-- Start of Dataset extract --
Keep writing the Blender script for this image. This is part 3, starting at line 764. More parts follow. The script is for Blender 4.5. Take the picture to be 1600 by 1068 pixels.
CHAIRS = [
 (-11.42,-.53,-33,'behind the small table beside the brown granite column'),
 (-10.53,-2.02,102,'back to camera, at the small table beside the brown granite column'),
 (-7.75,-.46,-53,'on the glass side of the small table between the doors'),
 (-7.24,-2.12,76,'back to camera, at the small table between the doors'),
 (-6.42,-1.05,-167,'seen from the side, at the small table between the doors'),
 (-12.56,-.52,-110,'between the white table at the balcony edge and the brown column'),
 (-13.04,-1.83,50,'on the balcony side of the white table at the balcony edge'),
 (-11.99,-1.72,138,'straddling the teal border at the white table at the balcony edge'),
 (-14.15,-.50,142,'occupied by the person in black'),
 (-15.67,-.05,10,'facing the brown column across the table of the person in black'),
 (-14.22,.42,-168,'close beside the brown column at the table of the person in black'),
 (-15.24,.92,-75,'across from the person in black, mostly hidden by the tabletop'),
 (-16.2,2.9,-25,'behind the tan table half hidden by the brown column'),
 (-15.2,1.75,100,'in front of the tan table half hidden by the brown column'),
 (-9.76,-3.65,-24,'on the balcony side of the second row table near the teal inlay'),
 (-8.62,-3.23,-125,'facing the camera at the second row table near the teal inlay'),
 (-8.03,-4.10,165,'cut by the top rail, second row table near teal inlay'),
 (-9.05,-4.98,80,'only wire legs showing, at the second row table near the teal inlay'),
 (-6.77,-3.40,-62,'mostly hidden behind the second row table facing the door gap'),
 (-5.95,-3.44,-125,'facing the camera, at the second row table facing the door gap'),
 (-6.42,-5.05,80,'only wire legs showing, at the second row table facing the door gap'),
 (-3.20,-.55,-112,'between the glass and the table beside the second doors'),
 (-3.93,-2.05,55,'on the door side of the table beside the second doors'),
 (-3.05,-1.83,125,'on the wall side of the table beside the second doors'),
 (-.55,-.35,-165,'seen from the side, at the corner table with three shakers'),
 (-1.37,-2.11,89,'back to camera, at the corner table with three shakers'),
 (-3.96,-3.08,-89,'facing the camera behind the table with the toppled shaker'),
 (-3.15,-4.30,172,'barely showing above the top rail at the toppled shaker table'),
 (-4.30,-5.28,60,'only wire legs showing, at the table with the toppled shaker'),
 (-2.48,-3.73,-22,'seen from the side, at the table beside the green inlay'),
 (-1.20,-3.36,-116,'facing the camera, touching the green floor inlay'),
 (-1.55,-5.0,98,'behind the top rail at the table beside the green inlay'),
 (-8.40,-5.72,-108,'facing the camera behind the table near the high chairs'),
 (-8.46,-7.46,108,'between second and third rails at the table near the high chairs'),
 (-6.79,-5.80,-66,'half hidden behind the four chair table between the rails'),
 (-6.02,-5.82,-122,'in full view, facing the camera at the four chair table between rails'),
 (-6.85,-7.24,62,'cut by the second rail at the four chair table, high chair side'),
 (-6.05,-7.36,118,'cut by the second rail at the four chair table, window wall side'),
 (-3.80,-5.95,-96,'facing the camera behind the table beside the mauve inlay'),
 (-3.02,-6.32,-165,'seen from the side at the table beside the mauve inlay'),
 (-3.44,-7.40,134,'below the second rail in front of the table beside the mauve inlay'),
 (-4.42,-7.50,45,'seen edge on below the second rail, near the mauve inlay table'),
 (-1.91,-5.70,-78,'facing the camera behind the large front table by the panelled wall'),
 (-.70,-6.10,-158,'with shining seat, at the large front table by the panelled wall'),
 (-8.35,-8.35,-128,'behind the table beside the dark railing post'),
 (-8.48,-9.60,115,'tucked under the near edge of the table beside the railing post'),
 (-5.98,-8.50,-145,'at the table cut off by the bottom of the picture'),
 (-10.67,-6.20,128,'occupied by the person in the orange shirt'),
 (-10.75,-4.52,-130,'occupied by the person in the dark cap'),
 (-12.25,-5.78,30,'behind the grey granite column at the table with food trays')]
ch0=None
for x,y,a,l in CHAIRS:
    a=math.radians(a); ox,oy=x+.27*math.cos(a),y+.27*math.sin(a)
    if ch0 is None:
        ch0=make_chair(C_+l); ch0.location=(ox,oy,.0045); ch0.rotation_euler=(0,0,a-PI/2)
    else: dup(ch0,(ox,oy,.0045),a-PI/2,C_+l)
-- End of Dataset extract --
== The problem ==
Take the lines above and retype all of them exactly.

== Exercise solution ==
Keep writing the Blender script for this image. This is part 3, starting at line 764. More parts follow. The script is for Blender 4.5. Take the picture to be 1600 by 1068 pixels.
CHAIRS = [
 (-11.42,-.53,-33,'behind the small table beside the brown granite column'),
 (-10.53,-2.02,102,'back to camera, at the small table beside the brown granite column'),
 (-7.75,-.46,-53,'on the glass side of the small table between the doors'),
 (-7.24,-2.12,76,'back to camera, at the small table between the doors'),
 (-6.42,-1.05,-167,'seen from the side, at the small table between the doors'),
 (-12.56,-.52,-110,'between the white table at the balcony edge and the brown column'),
 (-13.04,-1.83,50,'on the balcony side of the white table at the balcony edge'),
 (-11.99,-1.72,138,'straddling the teal border at the white table at the balcony edge'),
 (-14.15,-.50,142,'occupied by the person in black'),
 (-15.67,-.05,10,'facing the brown column across the table of the person in black'),
 (-14.22,.42,-168,'close beside the brown column at the table of the person in black'),
 (-15.24,.92,-75,'across from the person in black, mostly hidden by the tabletop'),
 (-16.2,2.9,-25,'behind the tan table half hidden by the brown column'),
 (-15.2,1.75,100,'in front of the tan table half hidden by the brown column'),
 (-9.76,-3.65,-24,'on the balcony side of the second row table near the teal inlay'),
 (-8.62,-3.23,-125,'facing the camera at the second row table near the teal inlay'),
 (-8.03,-4.10,165,'cut by the top rail, second row table near teal inlay'),
 (-9.05,-4.98,80,'only wire legs showing, at the second row table near the teal inlay'),
 (-6.77,-3.40,-62,'mostly hidden behind the second row table facing the door gap'),
 (-5.95,-3.44,-125,'facing the camera, at the second row table facing the door gap'),
 (-6.42,-5.05,80,'only wire legs showing, at the second row table facing the door gap'),
 (-3.20,-.55,-112,'between the glass and the table beside the second doors'),
 (-3.93,-2.05,55,'on the door side of the table beside the second doors'),
 (-3.05,-1.83,125,'on the wall side of the table beside the second doors'),
 (-.55,-.35,-165,'seen from the side, at the corner table with three shakers'),
 (-1.37,-2.11,89,'back to camera, at the corner table with three shakers'),
 (-3.96,-3.08,-89,'facing the camera behind the table with the toppled shaker'),
 (-3.15,-4.30,172,'barely showing above the top rail at the toppled shaker table'),
 (-4.30,-5.28,60,'only wire legs showing, at the table with the toppled shaker'),
 (-2.48,-3.73,-22,'seen from the side, at the table beside the green inlay'),
 (-1.20,-3.36,-116,'facing the camera, touching the green floor inlay'),
 (-1.55,-5.0,98,'behind the top rail at the table beside the green inlay'),
 (-8.40,-5.72,-108,'facing the camera behind the table near the high chairs'),
 (-8.46,-7.46,108,'between second and third rails at the table near the high chairs'),
 (-6.79,-5.80,-66,'half hidden behind the four chair table between the rails'),
 (-6.02,-5.82,-122,'in full view, facing the camera at the four chair table between rails'),
 (-6.85,-7.24,62,'cut by the second rail at the four chair table, high chair side'),
 (-6.05,-7.36,118,'cut by the second rail at the four chair table, window wall side'),
 (-3.80,-5.95,-96,'facing the camera behind the table beside the mauve inlay'),
 (-3.02,-6.32,-165,'seen from the side at the table beside the mauve inlay'),
 (-3.44,-7.40,134,'below the second rail in front of the table beside the mauve inlay'),
 (-4.42,-7.50,45,'seen edge on below the second rail, near the mauve inlay table'),
 (-1.91,-5.70,-78,'facing the camera behind the large front table by the panelled wall'),
 (-.70,-6.10,-158,'with shining seat, at the large front table by the panelled wall'),
 (-8.35,-8.35,-128,'behind the table beside the dark railing post'),
 (-8.48,-9.60,115,'tucked under the near edge of the table beside the railing post'),
 (-5.98,-8.50,-145,'at the table cut off by the bottom of the picture'),
 (-10.67,-6.20,128,'occupied by the person in the orange shirt'),
 (-10.75,-4.52,-130,'occupied by the person in the dark cap'),
 (-12.25,-5.78,30,'behind the grey granite column at the table with food trays')]
ch0=None
for x,y,a,l in CHAIRS:
    a=math.radians(a); ox,oy=x+.27*math.cos(a),y+.27*math.sin(a)
    if ch0 is None:
        ch0=make_chair(C_+l); ch0.location=(ox,oy,.0045); ch0.rotation_euler=(0,0,a-PI/2)
    else: dup(ch0,(ox,oy,.0045),a-PI/2,C_+l)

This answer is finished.